Assertiveness

Assertiveness is a key skill that allows us to communicate our own opinions effectively, whilst still respecting the views of others. Unlike aggressiveness, which can alienate others - or passivity, which can lead to us feeling taken for granted and resentful - assertiveness strikes a balance. It involves active listening to understand the other person’s perspective, before clearly stating our own viewpoint and offering a constructive solution. Assertiveness improves communication by ensuring acceptance and respect for the opinions of others, whilst not compromising our own opinions and needs. The fable of the Little Red Hen is a good illustration of assertiveness and reminds us that, whilst we can’t control the opinions or behaviours of others, we are in control of the way in which we choose to think and respond. 

So, here are the important steps to take in learning to be assertive:

Step 1: Listen to Others First

In all of our interactions, particularly those that involve differing viewpoints, it’s essential to understand where the other person is coming from. Active listening, including reflecting back to assess whether we’ve really understood what the other person means, ensures that we are fully aware of the other person’s perspective before we respond to it. It also ensures that the other person feels heard, making it more likely that they will then listen to our viewpoints.

Step 2: Express Your own Opinion

After understanding the other person’s perspective, the next step in assertive communication is expressing our own opinion. We need to articulate our own thoughts, feelings, and decisions honestly. It’s not about thinking our opinion is more valid or important than anyone else’s – it’s more that we have an equal right to have our own opinion, whilst accepting that the views of others, even when they’re diametrically opposed to our own.

The story of the Little Red Hen demonstrates assertiveness. She asks the other farm animals for help with planting the wheat, threshing it, and eventually baking the bread. Each time she asks, she is clear that she would like their help. When the other animals repeatedly refuse then, rather than getting angry or giving up, the Little Red Hen continues with her goal, accepting the views of the other animals – though it might have been better had she given some clue as to what would happen if they didn’t help, allowing the chance for them to change their minds!

Step 3: Offer a Solution


The final step in assertiveness is to offer a solution: here, the control we have in each situation is essential to consider, before offering a solution! After we’ve shared our own opinion, we can suggest a solution, where possible compromising. This solution-focused approach can transform conflict into collaboration, at times, seeking the fairest way forward for all.

Unfortunately, what is actually fair in our opinion, doesn’t always mean that we can please others – indeed, they might be angry, which can make us feel uncomfortable. For the people pleasers amongst us, this is the most difficult part of assertiveness, but one that can save us from later resentment, an emotion that only eats away at us.

Returning to the fable, after the bread is baked, the Little Red Hen faces exactly this problem.
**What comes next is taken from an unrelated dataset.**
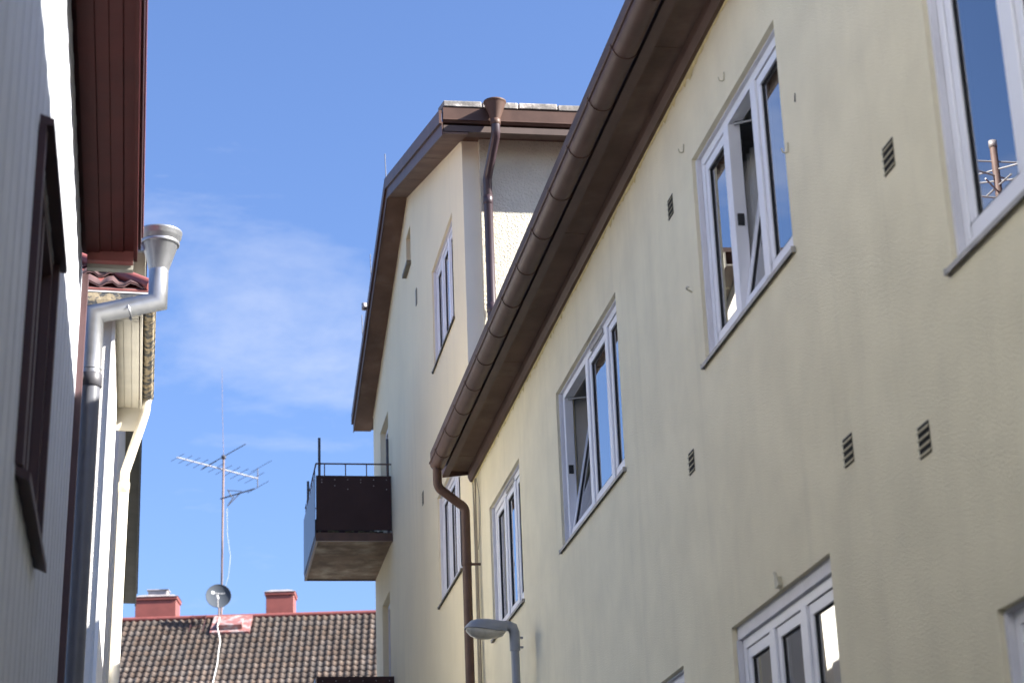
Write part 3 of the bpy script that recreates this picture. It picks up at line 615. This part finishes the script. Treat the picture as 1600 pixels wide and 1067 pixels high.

When the smell of the freshly baked bread draws the attention of the animals who previously declined to help her, they all want a share of it, pleading with her. The Little Red Hen listens to them but reflects on what she thinks is fair, giving a difficult response for the people pleasers amongst us to tolerate, “Since you did not help plant, harvest, or bake, you will not eat.” She has stuck to her boundary of what’s fair and, since it’s her bread, she is in control of that boundary. Perhaps uncomfortably, she does not give in to the pressure and calmly states her point, without taking responsibility for the feelings of the other animals. Assertiveness can be good learning for others, making them less likely to behave in the same way next time - though again, stating the consequences at the stage of planting might have led to be better outcome of all the animals here!

Conclusion

Assertiveness is a tricky skill to learn, but one that can help improve both our communication and our relationships with others. By listening first, sharing our own perspective clearly and offering a constructive solution, having considered what control we have, we create a balanced approach that respects both our needs and those of others. Assertiveness involves standing up for yourself in a way that is firm but fair: where we do not please others at the expense of ourselves in a way that leads to us feeling undervalued, impacting negatively on our self-esteem. To be assertive, we just need to remember to treat ourselves as we would do others, whilst treating others as we would treat ourselves.